悪魔は信者を糾弾する
率直に言って、今回の話はわけがわからないでしょう。
それは普通のことです。読解力の問題ではありませんのでご心配なく。
ある種の事柄に関わったり、あるいは外野的な立ち位置にいない限りは理解できない内容です。もしかすると別の件で感じたことをこの悪魔との対話の中に感じる人もいるかもしれません。
なんらかの答えを得るにしても、それは一人一人が考え、答えを導き出し、納得していかなければなりません。
「君は宗教対立が理由で、無惨にも殺された子供のことを知っているだろうか」
そうしたことは一度や二度ではあるまい、私はそう答えた。
「そのとおりだ。自身の神を信仰していながら、他者の信じる神を否定するというのは、まさにその信仰心が、偽りに歪んだ投影にすぎないという証明だろう。
そうした考えのもとに、その子供は殺されたのだ。
自分の信じるものだけが真理だなどと言う、たわけ者が信じる神?
おお! 神よ! あなたはなんと恥ずかしいものなのだろう!
そのような盲目で無知な信者に取り巻かれているあなたがまさか、尊い存在だなんて、誰が信じられるというのか!」
宗教の古さを価値と考え、受け継がれる宗教的思想そのものを価値とする者が多いのも事実だろう。私がそう言うと、悪魔は心底軽蔑したような表情になる。
「ああ、ああ。知っているとも。古くからつづくものを無条件でありがたがる馬鹿どものことだな。
なんという無知蒙昧な輩! 恥ずべき偽善者の中でもとびきり滑稽なろくでなし! 信仰心など持たぬくせに、わかったような顔をする厚顔無恥な輩!
哀れな道化師だって、そいつの前では影のようにかすんでしまう!」
悪魔は毒を吐いても気が済まぬ、とでも言うように、盛大にゲロを吐き出した。
──それは地面に落ちると同時に煙のように消え去った。
何千年もつづくものに価値があるとするのもわからなくはない。
私がそう言うと、やはり悪魔はいら立たしげに歯をむいて笑う。
「ふむ、では聞くが、なぜ何十億年もつづく地球のことは考えないのであろうか? 宗教は地球よりも大切か? ならば地球全体が氷におおわれたり、あるいは灼熱の世界になったとしても、そんなものよりも宗教を大切にして死滅するというのだな? 異教徒らとともに!」
仮にそんな破滅が地球に起こるとしたら、はじめから神は人類のことなど、歯牙にもかけていないだろう。

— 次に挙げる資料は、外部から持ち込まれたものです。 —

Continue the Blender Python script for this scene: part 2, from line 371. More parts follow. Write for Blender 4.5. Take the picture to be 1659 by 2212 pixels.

悪魔の曲解はともかく。信仰心も持たない者がある種の宗教を弁護したり、地上の楽土を妄想するようなことになれば、この世の秩序などというものは幻想から生まれた──非人間的な、偽りの道徳によって塗り固められてしまう。
そうし連中は新興宗教を卑下し、まるで古くからあるものだけが真実のように吹聴するだろう。
彼らに必要なのは自らの弱さに立ち向かう勇気であって、まさに悪魔的な困難に立ち向かう気概を持たなくてはならない。──必要なのは弱者同士の馴れ合いなどではないのである。
「いつだって強者というものは孤独なものだからな」
悪魔は私の心を読み取ったみたいにつぶやいた。
前半部に書かれた内容のことは、法政大学出版局の『りぶらりあ』関係の本で読んだ内容。外国のジャーナリストが書いたものだったと記憶。